> Task brief: Return only the lines from the top of the material through the line marked by "for i, yv in", unaltered.

> Material provided:
________________
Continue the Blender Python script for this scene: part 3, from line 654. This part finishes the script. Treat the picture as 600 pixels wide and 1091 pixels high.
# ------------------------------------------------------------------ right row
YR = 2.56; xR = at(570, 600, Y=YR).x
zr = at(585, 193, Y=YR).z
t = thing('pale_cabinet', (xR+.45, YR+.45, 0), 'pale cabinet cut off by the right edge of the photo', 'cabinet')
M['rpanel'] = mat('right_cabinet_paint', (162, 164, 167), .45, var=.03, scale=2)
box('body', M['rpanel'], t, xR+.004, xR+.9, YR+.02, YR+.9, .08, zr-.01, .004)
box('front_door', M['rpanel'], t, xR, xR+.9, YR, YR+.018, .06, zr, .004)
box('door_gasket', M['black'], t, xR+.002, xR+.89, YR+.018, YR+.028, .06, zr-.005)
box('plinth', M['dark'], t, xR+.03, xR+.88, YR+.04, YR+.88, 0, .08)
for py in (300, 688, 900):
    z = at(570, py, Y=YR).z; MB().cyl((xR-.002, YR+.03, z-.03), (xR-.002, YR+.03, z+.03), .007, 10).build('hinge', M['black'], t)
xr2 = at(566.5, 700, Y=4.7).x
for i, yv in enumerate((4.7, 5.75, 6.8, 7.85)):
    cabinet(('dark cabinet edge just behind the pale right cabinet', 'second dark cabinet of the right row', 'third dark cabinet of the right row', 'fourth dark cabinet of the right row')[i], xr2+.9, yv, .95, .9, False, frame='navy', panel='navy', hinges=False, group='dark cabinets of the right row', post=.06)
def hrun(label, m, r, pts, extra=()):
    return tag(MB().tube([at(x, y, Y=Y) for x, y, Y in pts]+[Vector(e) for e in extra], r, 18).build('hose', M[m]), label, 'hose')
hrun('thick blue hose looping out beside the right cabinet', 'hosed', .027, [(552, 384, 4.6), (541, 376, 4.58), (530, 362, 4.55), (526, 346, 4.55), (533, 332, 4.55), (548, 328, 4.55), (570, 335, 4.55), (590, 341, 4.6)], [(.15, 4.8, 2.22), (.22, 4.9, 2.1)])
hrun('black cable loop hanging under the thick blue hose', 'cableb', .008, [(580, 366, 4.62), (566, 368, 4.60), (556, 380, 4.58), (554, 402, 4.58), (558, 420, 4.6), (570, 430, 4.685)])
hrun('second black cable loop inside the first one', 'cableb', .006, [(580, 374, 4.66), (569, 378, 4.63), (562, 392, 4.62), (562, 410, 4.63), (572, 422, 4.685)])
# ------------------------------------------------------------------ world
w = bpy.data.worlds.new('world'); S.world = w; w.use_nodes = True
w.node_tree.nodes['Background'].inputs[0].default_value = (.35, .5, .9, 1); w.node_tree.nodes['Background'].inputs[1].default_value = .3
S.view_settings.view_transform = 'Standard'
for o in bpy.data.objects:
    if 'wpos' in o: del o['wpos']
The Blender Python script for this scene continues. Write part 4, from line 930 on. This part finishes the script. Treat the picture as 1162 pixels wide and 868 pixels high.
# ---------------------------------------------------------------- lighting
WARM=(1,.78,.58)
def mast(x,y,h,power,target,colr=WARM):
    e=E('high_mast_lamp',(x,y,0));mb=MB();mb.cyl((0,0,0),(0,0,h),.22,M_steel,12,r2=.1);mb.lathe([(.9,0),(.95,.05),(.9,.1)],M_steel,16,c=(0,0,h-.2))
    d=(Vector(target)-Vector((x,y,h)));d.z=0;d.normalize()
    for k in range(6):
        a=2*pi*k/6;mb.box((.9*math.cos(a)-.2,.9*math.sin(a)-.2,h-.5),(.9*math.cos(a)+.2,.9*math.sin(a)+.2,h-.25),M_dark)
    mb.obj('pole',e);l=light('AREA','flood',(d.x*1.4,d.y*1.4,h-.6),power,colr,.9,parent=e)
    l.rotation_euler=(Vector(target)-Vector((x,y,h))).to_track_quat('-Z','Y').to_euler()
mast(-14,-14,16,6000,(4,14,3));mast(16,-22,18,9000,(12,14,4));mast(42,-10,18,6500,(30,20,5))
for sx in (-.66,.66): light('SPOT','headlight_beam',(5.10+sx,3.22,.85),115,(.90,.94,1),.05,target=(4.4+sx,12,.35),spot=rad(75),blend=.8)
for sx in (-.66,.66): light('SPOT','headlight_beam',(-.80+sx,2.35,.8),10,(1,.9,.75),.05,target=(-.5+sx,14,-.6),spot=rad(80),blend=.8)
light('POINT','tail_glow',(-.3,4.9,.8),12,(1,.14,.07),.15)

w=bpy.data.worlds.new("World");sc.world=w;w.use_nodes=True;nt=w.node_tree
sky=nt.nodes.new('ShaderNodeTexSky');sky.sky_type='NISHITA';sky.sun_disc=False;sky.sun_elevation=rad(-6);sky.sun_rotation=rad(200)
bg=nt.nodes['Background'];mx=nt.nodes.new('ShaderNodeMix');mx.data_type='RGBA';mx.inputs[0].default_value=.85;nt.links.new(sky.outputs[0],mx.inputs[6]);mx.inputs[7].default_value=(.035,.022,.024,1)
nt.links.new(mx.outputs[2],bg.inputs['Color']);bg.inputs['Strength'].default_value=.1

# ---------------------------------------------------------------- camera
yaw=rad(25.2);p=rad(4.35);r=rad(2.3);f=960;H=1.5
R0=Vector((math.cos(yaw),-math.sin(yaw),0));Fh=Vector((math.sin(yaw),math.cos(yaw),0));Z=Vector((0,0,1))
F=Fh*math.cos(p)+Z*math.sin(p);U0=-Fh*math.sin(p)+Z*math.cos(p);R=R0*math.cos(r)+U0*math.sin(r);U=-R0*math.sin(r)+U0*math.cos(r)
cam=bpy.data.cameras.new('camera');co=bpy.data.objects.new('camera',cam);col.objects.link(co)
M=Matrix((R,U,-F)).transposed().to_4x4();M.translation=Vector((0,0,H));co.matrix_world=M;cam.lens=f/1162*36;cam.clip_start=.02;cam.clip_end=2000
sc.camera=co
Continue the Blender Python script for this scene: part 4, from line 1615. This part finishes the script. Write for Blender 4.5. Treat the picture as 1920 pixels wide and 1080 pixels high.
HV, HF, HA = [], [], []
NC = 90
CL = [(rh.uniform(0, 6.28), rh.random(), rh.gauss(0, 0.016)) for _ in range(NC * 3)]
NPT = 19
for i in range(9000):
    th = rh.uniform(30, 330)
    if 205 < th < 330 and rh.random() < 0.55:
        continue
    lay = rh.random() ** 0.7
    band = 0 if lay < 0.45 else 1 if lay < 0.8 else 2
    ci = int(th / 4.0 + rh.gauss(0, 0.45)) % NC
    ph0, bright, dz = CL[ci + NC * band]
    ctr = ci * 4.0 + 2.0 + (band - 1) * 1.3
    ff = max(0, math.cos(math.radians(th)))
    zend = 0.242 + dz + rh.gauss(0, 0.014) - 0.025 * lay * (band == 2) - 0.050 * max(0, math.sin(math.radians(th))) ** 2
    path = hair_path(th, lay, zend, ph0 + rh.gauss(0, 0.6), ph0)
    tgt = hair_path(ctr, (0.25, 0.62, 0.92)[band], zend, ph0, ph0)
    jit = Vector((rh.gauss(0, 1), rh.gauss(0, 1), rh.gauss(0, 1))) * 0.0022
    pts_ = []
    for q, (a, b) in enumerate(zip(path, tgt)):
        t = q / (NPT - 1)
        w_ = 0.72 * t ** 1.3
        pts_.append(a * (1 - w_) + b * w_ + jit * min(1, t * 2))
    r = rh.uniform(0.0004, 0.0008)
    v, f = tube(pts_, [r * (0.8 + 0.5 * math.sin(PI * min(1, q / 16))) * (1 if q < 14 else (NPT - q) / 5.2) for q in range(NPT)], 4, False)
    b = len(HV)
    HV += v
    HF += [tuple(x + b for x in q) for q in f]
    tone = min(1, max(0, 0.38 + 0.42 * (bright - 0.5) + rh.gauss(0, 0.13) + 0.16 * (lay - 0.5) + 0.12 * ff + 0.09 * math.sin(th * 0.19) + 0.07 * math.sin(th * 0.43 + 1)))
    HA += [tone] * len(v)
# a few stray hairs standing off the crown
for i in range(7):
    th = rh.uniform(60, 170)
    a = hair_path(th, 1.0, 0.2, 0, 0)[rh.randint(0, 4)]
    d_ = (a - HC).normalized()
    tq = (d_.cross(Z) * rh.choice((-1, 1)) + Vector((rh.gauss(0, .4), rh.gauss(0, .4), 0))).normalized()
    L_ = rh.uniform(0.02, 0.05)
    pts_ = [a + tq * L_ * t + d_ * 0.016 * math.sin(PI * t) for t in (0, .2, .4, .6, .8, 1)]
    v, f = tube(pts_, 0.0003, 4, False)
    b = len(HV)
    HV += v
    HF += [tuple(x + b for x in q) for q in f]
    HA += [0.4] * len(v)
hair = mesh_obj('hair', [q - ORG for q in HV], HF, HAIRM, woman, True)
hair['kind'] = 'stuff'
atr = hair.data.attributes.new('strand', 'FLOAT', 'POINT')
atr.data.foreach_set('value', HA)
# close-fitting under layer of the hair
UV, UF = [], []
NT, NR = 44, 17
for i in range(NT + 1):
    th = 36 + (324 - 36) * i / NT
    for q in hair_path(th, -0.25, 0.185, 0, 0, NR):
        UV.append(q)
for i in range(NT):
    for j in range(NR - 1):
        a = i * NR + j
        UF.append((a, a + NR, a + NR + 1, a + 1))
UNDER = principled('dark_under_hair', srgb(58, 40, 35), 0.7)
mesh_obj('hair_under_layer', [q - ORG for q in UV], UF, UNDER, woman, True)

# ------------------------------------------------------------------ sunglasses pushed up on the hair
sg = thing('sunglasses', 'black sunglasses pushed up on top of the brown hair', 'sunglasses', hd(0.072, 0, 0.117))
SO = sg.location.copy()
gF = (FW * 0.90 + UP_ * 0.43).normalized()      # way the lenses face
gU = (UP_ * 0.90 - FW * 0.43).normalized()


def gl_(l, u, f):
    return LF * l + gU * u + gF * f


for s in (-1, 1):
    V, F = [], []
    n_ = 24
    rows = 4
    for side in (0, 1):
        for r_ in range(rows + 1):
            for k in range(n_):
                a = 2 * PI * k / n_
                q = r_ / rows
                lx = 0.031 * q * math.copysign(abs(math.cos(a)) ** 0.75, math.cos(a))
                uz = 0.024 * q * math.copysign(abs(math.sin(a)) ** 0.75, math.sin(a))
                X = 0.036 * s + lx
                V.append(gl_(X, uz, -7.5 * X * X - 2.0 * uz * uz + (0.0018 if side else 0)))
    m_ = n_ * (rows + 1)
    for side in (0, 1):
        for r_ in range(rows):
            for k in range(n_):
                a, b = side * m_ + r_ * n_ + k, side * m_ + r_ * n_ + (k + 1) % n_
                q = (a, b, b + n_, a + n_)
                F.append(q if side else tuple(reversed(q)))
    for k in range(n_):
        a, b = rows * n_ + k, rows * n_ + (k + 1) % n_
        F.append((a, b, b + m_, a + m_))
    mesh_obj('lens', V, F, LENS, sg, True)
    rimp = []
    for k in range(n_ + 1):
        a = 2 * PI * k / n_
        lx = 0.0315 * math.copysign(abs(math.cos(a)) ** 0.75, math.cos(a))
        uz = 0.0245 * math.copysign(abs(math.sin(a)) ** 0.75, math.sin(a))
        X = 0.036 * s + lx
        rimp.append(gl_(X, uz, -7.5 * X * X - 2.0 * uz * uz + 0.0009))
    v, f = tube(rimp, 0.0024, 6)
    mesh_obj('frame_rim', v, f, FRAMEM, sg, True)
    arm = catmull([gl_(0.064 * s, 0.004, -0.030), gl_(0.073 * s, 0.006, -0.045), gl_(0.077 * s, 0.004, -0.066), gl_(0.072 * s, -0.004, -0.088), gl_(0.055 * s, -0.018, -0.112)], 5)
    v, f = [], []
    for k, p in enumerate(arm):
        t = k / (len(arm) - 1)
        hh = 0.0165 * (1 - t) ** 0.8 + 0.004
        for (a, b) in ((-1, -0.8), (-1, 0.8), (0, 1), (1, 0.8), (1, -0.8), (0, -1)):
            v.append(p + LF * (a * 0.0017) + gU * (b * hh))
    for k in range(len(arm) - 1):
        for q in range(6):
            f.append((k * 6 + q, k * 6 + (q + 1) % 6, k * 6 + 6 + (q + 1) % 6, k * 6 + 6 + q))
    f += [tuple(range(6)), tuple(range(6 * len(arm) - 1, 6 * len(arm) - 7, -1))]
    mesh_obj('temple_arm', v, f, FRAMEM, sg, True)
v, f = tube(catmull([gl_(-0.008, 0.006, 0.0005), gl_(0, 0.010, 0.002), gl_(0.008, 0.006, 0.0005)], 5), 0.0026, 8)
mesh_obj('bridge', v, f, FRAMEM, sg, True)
________________
> Answer for this exercise:
Continue the Blender Python script for this scene: part 3, from line 654. This part finishes the script. Treat the picture as 600 pixels wide and 1091 pixels high.
# ------------------------------------------------------------------ right row
YR = 2.56; xR = at(570, 600, Y=YR).x
zr = at(585, 193, Y=YR).z
t = thing('pale_cabinet', (xR+.45, YR+.45, 0), 'pale cabinet cut off by the right edge of the photo', 'cabinet')
M['rpanel'] = mat('right_cabinet_paint', (162, 164, 167), .45, var=.03, scale=2)
box('body', M['rpanel'], t, xR+.004, xR+.9, YR+.02, YR+.9, .08, zr-.01, .004)
box('front_door', M['rpanel'], t, xR, xR+.9, YR, YR+.018, .06, zr, .004)
box('door_gasket', M['black'], t, xR+.002, xR+.89, YR+.018, YR+.028, .06, zr-.005)
box('plinth', M['dark'], t, xR+.03, xR+.88, YR+.04, YR+.88, 0, .08)
for py in (300, 688, 900):
    z = at(570, py, Y=YR).z; MB().cyl((xR-.002, YR+.03, z-.03), (xR-.002, YR+.03, z+.03), .007, 10).build('hinge', M['black'], t)
xr2 = at(566.5, 700, Y=4.7).x
for i, yv in enumerate((4.7, 5.75, 6.8, 7.85)):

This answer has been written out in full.